Synopses & Reviews
A magnificent new collection of stories by “the contemporary Hungarian master of apocalypse” (Susan Sontag).
In The World Goes On, a narrator first speaks directly, then tells eleven unforgettable stories, and then bids farewell (“for here I would leave this earth and these stars, because I would take nothing with me”). As László Krasznahoraki himself explains: “Each text is about drawing our attention away from this world, speeding our body toward annihilation, and immersing ourselves in a current of thought or a narrative…” A Hungarian interpreter obsessed with waterfalls, at the edge of the abyss in his own mind, wanders the chaotic streets of Shanghai. A traveler, reeling from the sights and sounds of Varanasi, encounters a giant of a man on the banks of the Ganges ranting on the nature of a single drop of water. A child laborer in a Portuguese marble quarry wanders off from work one day into a surreal realm utterly alien from his daily toils. The World Goes On is another amazing masterpiece by the winner of the 2015 Man Booker International Prize. “The excitement of his writing,” Adam Thirwell proclaimed in the New York Review of Books, “is that he has come up with this own original forms—there is nothing else like it in contemporary literature.”
Review
“The universality of Krasznahorkai’s vision rivals that of Gogol’s Dead Souls and far surpasses all the lesser concerns of contemporary writing.” W. G. Sebald
Review
“One of the most mysterious artists now at work.” Colm Tóibín
Review
“The spirit of James Joyce hovers over Krasznahorkai's pages, and Nietzsche is never far away, either; indeed, the German philosopher appears early on, breaking down into madness on witnessing a horse being whipped in a Turinese street. In philosophically charged prose, Krasznahorkai questions language, history, and what we take to be facts, all the while rocketing from one corner of the world to the next, from Budapest to Varanasi to Okinawa.” Kirkus Review
About the Author
Lászlo Krasznahorkai, described by James Wood in the New Yorker as an "obsessive visionary," was born in Gyula, Hungary. This is his seventh book published by New Directions.

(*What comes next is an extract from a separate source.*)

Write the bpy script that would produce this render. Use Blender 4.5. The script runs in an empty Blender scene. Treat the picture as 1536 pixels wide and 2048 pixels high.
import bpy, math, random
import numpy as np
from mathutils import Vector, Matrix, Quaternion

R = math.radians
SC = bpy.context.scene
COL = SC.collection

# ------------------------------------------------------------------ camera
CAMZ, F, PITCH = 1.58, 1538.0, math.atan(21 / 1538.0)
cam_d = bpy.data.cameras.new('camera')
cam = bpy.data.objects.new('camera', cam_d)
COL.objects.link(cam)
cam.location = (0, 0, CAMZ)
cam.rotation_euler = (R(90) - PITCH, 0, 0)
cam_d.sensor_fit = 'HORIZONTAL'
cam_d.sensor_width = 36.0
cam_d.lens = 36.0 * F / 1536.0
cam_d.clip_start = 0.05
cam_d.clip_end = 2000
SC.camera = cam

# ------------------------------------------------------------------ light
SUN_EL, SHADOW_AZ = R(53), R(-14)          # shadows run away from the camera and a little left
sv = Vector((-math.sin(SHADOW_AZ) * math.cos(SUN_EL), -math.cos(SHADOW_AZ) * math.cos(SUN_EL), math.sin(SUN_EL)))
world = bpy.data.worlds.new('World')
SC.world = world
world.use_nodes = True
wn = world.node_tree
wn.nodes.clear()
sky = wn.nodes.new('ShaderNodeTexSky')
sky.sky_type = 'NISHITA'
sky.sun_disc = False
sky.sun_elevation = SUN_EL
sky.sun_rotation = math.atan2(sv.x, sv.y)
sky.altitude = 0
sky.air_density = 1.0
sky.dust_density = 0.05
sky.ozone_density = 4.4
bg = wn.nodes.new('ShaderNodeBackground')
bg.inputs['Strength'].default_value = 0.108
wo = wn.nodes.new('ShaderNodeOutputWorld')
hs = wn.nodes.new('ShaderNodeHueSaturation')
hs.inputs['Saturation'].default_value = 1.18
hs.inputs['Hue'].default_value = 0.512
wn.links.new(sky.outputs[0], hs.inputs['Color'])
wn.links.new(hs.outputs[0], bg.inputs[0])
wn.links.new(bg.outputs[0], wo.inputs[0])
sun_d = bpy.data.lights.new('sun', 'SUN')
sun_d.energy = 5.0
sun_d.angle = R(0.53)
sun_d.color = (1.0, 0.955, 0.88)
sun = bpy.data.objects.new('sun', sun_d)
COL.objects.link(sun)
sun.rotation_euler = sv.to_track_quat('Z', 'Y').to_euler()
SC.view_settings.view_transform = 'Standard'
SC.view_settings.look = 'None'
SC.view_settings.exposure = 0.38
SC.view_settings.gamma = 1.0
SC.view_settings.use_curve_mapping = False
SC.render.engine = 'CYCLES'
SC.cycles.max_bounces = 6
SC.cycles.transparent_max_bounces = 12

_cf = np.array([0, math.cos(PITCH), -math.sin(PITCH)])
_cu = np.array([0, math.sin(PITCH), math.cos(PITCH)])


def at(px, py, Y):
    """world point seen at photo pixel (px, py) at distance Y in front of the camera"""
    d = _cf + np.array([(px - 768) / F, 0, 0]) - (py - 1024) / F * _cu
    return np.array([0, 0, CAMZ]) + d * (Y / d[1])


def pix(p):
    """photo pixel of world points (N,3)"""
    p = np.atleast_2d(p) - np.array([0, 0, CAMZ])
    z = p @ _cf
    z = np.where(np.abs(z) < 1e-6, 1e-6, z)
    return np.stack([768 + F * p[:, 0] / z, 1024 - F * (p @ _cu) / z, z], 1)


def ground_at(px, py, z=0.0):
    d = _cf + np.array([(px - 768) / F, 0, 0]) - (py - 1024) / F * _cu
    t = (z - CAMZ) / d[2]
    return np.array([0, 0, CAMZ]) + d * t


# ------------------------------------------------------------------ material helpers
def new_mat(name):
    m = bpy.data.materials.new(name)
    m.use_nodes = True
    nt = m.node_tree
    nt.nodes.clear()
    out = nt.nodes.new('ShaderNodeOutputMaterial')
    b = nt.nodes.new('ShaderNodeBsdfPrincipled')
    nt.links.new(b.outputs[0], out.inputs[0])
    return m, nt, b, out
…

George Szirtes is a Hungarian-born British poet and translator who has translated works by Sándor Csoóri, Dezsö Kosztolányi, and László Krasznahorkai.
Ottilie Mulzet is a literary critic and translator of Hungarian. New Directions published her translation of Krasznahorkai's Animalinside.
John Batki is a kilimologist, writer, translator, and visual artist. He was born in Hungary and has lived in the United States since age 14.